We
interrupt our usual Monday morning considerations for something
equally literal.
Scene: Subway, inside a Walmart in a
midwestern city
Time: 10:30 a.m. on a Saturday
morning in Christmastide
As customers pass by, their thin
plastic bags wishing against parkas and jeans, two black men sit in Subway. One of them is asleep, the other one talking
on his cell phone in a firm, intense, though not a loud voice.
Man:
… I’m telling you, he was beaten to a pulp.

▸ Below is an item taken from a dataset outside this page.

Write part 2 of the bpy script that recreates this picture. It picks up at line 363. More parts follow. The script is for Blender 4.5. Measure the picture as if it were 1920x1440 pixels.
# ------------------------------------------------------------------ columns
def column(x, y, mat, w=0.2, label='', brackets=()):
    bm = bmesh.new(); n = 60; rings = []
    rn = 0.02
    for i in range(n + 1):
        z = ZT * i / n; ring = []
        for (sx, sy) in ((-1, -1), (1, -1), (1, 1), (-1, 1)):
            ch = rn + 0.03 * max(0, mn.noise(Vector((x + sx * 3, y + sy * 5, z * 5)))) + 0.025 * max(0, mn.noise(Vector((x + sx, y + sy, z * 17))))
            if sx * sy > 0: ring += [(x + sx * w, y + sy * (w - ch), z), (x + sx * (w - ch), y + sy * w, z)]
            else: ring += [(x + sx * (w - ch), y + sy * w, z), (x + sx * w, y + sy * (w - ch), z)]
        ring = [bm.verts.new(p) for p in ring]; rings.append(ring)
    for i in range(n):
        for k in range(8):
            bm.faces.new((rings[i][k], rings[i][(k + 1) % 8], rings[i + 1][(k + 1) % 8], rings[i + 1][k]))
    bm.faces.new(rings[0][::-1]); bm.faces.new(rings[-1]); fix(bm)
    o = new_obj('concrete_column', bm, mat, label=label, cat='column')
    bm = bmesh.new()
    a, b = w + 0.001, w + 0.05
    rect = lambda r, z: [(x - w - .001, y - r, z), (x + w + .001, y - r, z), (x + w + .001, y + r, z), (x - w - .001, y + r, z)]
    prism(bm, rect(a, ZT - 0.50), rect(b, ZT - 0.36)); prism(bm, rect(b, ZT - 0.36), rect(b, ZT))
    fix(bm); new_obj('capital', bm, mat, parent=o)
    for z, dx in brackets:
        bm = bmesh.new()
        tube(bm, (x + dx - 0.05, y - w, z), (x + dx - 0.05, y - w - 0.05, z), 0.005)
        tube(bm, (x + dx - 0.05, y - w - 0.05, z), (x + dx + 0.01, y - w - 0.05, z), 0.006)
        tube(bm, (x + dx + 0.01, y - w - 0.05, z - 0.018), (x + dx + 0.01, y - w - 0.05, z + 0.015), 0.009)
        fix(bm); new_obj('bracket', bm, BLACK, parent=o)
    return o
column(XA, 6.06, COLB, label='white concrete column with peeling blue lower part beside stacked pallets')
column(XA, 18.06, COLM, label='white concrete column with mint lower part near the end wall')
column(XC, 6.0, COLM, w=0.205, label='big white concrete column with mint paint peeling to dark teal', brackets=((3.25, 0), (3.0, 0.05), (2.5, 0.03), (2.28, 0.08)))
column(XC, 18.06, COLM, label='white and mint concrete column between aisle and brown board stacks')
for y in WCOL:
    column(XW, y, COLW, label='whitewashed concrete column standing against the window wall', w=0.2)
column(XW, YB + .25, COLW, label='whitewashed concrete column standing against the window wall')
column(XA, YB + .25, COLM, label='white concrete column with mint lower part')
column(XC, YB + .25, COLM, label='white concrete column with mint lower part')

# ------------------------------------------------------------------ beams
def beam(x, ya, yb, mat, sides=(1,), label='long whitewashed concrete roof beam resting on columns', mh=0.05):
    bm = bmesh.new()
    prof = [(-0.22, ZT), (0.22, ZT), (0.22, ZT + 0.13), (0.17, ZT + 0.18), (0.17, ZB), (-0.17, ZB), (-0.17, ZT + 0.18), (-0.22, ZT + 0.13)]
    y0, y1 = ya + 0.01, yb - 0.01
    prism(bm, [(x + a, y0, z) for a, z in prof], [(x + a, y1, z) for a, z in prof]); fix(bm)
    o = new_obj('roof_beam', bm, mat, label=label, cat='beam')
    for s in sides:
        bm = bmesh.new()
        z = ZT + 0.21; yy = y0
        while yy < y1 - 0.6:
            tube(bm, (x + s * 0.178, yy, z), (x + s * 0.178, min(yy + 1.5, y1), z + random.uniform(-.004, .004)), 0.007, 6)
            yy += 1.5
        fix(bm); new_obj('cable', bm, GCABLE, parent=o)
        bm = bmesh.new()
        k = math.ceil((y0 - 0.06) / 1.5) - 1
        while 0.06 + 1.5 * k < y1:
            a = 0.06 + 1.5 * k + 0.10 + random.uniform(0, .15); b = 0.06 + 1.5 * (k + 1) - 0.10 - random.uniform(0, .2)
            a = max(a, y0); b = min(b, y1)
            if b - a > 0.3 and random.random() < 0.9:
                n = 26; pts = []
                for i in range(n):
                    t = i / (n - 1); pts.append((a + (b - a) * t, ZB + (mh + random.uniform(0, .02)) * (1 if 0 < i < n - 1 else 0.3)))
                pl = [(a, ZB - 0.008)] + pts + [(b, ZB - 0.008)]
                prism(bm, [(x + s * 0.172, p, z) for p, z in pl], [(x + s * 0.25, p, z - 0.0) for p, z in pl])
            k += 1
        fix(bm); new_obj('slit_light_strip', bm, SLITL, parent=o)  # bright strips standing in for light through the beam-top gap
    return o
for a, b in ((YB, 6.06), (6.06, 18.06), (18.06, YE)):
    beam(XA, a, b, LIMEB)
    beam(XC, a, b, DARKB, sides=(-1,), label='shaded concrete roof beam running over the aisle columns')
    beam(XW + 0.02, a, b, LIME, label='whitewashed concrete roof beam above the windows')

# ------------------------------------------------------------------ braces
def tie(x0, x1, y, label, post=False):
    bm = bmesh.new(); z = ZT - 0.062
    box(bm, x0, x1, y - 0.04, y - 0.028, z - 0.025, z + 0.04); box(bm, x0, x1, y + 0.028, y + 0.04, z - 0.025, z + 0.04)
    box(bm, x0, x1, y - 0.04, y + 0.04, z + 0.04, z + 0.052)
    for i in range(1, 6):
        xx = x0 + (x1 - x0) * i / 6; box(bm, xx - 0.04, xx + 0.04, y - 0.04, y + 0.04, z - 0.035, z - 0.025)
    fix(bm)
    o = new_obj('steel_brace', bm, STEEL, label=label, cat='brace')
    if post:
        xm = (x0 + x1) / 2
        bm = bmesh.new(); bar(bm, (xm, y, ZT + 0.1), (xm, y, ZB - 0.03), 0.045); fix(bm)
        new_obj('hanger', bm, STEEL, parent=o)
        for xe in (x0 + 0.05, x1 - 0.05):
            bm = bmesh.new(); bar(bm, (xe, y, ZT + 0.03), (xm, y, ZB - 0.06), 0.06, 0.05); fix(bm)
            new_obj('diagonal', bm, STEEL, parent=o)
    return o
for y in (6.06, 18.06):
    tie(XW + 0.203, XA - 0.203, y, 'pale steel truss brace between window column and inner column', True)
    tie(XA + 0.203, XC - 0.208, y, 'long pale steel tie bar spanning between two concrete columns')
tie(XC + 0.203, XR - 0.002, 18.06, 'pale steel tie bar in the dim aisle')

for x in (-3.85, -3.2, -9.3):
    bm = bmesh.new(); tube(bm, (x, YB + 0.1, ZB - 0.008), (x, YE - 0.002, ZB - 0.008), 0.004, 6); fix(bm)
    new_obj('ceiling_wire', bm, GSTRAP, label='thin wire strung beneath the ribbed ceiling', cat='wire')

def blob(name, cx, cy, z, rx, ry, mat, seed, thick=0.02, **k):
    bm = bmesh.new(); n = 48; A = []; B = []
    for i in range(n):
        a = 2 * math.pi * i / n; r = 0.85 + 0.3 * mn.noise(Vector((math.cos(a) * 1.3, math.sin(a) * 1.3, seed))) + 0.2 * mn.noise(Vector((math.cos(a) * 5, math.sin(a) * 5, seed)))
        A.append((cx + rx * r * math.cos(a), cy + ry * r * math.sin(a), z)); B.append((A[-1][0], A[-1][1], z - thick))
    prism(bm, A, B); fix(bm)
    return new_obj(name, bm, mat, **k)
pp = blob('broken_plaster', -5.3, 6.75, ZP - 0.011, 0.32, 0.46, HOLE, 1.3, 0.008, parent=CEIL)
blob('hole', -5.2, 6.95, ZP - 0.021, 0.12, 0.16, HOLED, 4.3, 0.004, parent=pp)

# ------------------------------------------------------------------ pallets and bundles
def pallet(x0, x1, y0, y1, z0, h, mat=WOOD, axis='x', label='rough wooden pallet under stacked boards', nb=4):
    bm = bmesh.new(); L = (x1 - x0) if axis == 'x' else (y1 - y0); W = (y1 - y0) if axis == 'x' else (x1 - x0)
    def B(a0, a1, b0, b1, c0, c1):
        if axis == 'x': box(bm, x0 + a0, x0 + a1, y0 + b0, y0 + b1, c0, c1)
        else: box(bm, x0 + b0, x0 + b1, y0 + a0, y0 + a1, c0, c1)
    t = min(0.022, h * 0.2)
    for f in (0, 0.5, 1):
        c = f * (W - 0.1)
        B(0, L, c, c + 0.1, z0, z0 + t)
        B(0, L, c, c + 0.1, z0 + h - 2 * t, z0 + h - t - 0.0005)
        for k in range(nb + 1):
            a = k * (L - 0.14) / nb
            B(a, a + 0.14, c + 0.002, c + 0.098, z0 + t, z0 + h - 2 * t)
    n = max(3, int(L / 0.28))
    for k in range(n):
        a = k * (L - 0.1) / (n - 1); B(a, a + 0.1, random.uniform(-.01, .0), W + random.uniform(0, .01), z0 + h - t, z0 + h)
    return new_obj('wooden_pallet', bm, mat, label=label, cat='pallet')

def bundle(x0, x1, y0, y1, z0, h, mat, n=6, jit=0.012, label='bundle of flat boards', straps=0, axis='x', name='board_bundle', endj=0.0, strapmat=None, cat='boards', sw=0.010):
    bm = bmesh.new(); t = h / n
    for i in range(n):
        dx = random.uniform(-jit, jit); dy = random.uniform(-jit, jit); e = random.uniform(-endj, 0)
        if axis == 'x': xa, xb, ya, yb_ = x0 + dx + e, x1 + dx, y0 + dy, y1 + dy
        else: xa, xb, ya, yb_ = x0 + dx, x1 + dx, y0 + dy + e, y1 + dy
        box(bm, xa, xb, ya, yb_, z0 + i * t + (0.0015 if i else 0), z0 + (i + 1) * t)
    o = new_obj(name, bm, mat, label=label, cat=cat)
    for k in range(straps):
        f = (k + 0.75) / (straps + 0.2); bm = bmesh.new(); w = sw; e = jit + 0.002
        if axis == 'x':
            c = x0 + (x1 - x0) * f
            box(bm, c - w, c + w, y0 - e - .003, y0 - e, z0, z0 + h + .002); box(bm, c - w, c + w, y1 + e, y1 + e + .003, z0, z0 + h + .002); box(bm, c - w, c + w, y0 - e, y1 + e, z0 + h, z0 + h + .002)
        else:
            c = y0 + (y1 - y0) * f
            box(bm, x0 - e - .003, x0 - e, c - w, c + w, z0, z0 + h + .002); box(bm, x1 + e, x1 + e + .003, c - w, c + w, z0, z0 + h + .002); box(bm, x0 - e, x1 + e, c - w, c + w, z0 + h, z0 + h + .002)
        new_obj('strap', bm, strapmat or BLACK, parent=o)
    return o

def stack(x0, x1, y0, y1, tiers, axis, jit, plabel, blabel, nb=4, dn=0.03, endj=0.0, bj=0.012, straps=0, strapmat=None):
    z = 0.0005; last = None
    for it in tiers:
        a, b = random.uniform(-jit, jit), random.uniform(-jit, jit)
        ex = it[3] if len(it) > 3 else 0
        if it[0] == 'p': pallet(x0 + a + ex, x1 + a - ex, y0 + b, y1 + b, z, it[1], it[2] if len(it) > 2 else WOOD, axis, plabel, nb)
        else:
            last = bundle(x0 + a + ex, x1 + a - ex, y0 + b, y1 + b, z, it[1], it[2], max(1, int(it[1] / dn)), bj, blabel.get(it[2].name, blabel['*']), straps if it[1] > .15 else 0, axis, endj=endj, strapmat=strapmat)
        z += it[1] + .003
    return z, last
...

You’ve gotta understand that.
People just don’t know. He was
beaten to a pulp. You ever seen a lamb,
slaughtered? That’s just what he was
like. He was beaten. None of the people standing by … they didn’t
do anything, nobody lifted a finger to stop them, they just let it happen. He was beaten, man, beaten to a pulp. All beaten and bloody. That’s just what it was like. You’ve gotta understand. He was beaten to a pulp, so bloody … all his
face and everything were so bloody you couldn’t even recognize him when you saw
him. You couldn’t recognize him. That’s how badly he was hurt, and he was
beaten. And he was just like a lamb,
that’s how they slaughtered him, like you kill an animal, he didn’t do a thing,
didn’t lift a finger. … You ever seen
the Passion of the Christ? That’s what
it was like. You see it, you see when
they beat him, they’re taking flesh out of his back, I mean digging the flesh
out of his back. They beat him, and he
got up again, and that’s what he did, and they beat him to a pulp. … That’s what he was, he was both God and Man, but see as he was Man he was beaten to a pulp. That’s what I’m telling you. He was God, but he was also beaten. When you see him, you are not going to know
him, because he was beaten to a pulp …
No one else notices; and after about
fifteen minutes of this, his conversation concluded, the man gets up and leaves
behind a clean napkin on the Subway table.